#### The task:
Copy the data that follows, character for character, minus the pictures.

#### Supplied data:

....

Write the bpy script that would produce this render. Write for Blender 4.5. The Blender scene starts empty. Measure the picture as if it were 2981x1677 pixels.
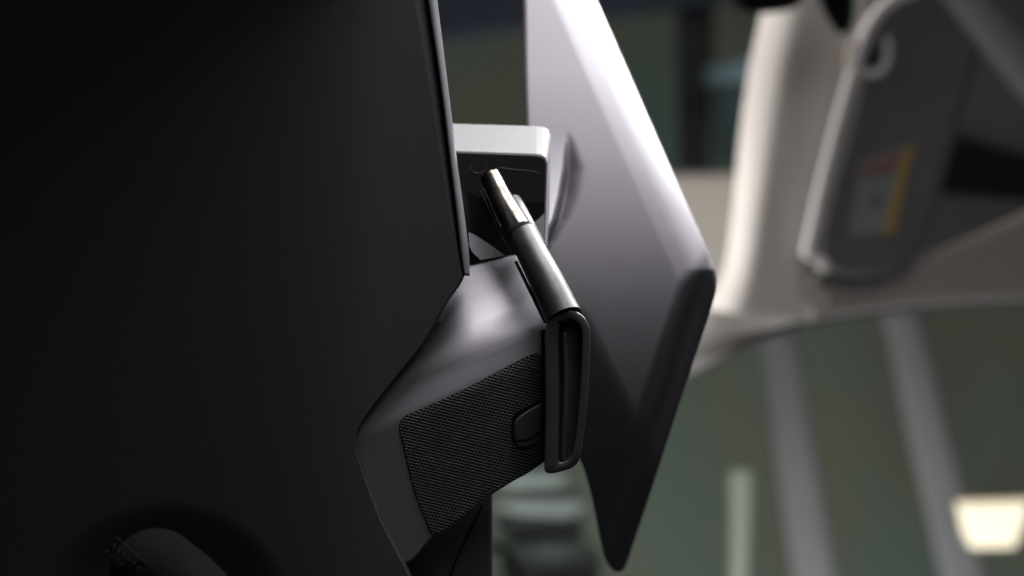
import bpy, math, random
import numpy as np
from mathutils import Vector

# ------------------------------------------------------------------ camera, light, exposure
sc = bpy.context.scene
CAMZ = 1.2
FOCAL, SENSOR = 85.0, 36.0
W, H = 2981.0, 1677.0
K = SENSOR / FOCAL / W                      # metres per photo pixel at one metre

cam_d = bpy.data.cameras.new('camera'); cam = bpy.data.objects.new('camera', cam_d)
sc.collection.objects.link(cam); sc.camera = cam
cam.location = (0, 0, CAMZ); cam.rotation_euler = (math.radians(90), 0, 0)
cam_d.lens = FOCAL; cam_d.sensor_width = SENSOR; cam_d.clip_start = 0.02; cam_d.clip_end = 50
cam_d.dof.use_dof = True; cam_d.dof.focus_distance = 1.0; cam_d.dof.aperture_fstop = 5.2
cam_d.dof.aperture_blades = 0

world = bpy.data.worlds.new('World'); sc.world = world; world.use_nodes = True
world.node_tree.nodes['Background'].inputs[0].default_value = (0.45, 0.5, 0.5, 1)
world.node_tree.nodes['Background'].inputs[1].default_value = 0.05
sc.view_settings.view_transform = 'Standard'; sc.view_settings.look = 'None'
sc.view_settings.exposure = 0; sc.view_settings.gamma = 1; sc.view_settings.use_curve_mapping = False
try:
    sc.cycles.use_denoising = True
    sc.cycles.max_bounces = 6
except Exception: pass

def area(name, loc, target, sx, sy, power, col, spread=180):
    l = bpy.data.lights.new(name, 'AREA'); l.shape = 'RECTANGLE'; l.size = sx; l.size_y = sy
    l.energy = power; l.color = col; l.spread = math.radians(spread)
    o = bpy.data.objects.new(name, l); sc.collection.objects.link(o); o.location = loc
    o.rotation_euler = (Vector(target) - Vector(loc)).to_track_quat('-Z', 'Y').to_euler()
    return o
SUB = (0.02, 1.05, CAMZ)
area('softbox_overhead', (0.17, 0.96, CAMZ + 0.85), SUB, 0.56, 0.36, 3.9, (1.0, 0.985, 1.0), 66)
area('softbox_right', (0.47, 1.42, CAMZ + 0.64), SUB, 0.18, 0.45, 4.6, (1.0, 0.99, 1.0), 60)
area('fill_front', (0.35, 0.1, CAMZ + 0.95), (-0.05, 1.0, CAMZ), 0.9, 0.7, 2.0, (1.0, 0.965, 0.985), 110)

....

#### Exercise response:
Write the bpy script that would produce this render. Write for Blender 4.5. The Blender scene starts empty. Measure the picture as if it were 2981x1677 pixels.
import bpy, math, random
import numpy as np
from mathutils import Vector

# ------------------------------------------------------------------ camera, light, exposure
sc = bpy.context.scene
CAMZ = 1.2
FOCAL, SENSOR = 85.0, 36.0
W, H = 2981.0, 1677.0
K = SENSOR / FOCAL / W                      # metres per photo pixel at one metre

cam_d = bpy.data.cameras.new('camera'); cam = bpy.data.objects.new('camera', cam_d)
sc.collection.objects.link(cam); sc.camera = cam
cam.location = (0, 0, CAMZ); cam.rotation_euler = (math.radians(90), 0, 0)
cam_d.lens = FOCAL; cam_d.sensor_width = SENSOR; cam_d.clip_start = 0.02; cam_d.clip_end = 50
cam_d.dof.use_dof = True; cam_d.dof.focus_distance = 1.0; cam_d.dof.aperture_fstop = 5.2
cam_d.dof.aperture_blades = 0

world = bpy.data.worlds.new('World'); sc.world = world; world.use_nodes = True
world.node_tree.nodes['Background'].inputs[0].default_value = (0.45, 0.5, 0.5, 1)
world.node_tree.nodes['Background'].inputs[1].default_value = 0.05
sc.view_settings.view_transform = 'Standard'; sc.view_settings.look = 'None'
sc.view_settings.exposure = 0; sc.view_settings.gamma = 1; sc.view_settings.use_curve_mapping = False
try:
    sc.cycles.use_denoising = True
    sc.cycles.max_bounces = 6
except Exception: pass

def area(name, loc, target, sx, sy, power, col, spread=180):
    l = bpy.data.lights.new(name, 'AREA'); l.shape = 'RECTANGLE'; l.size = sx; l.size_y = sy
    l.energy = power; l.color = col; l.spread = math.radians(spread)
    o = bpy.data.objects.new(name, l); sc.collection.objects.link(o); o.location = loc
    o.rotation_euler = (Vector(target) - Vector(loc)).to_track_quat('-Z', 'Y').to_euler()
    return o
SUB = (0.02, 1.05, CAMZ)
area('softbox_overhead', (0.17, 0.96, CAMZ + 0.85), SUB, 0.56, 0.36, 3.9, (1.0, 0.985, 1.0), 66)
area('softbox_right', (0.47, 1.42, CAMZ + 0.64), SUB, 0.18, 0.45, 4.6, (1.0, 0.99, 1.0), 60)
area('fill_front', (0.35, 0.1, CAMZ + 0.95), (-0.05, 1.0, CAMZ), 0.9, 0.7, 2.0, (1.0, 0.965, 0.985), 110)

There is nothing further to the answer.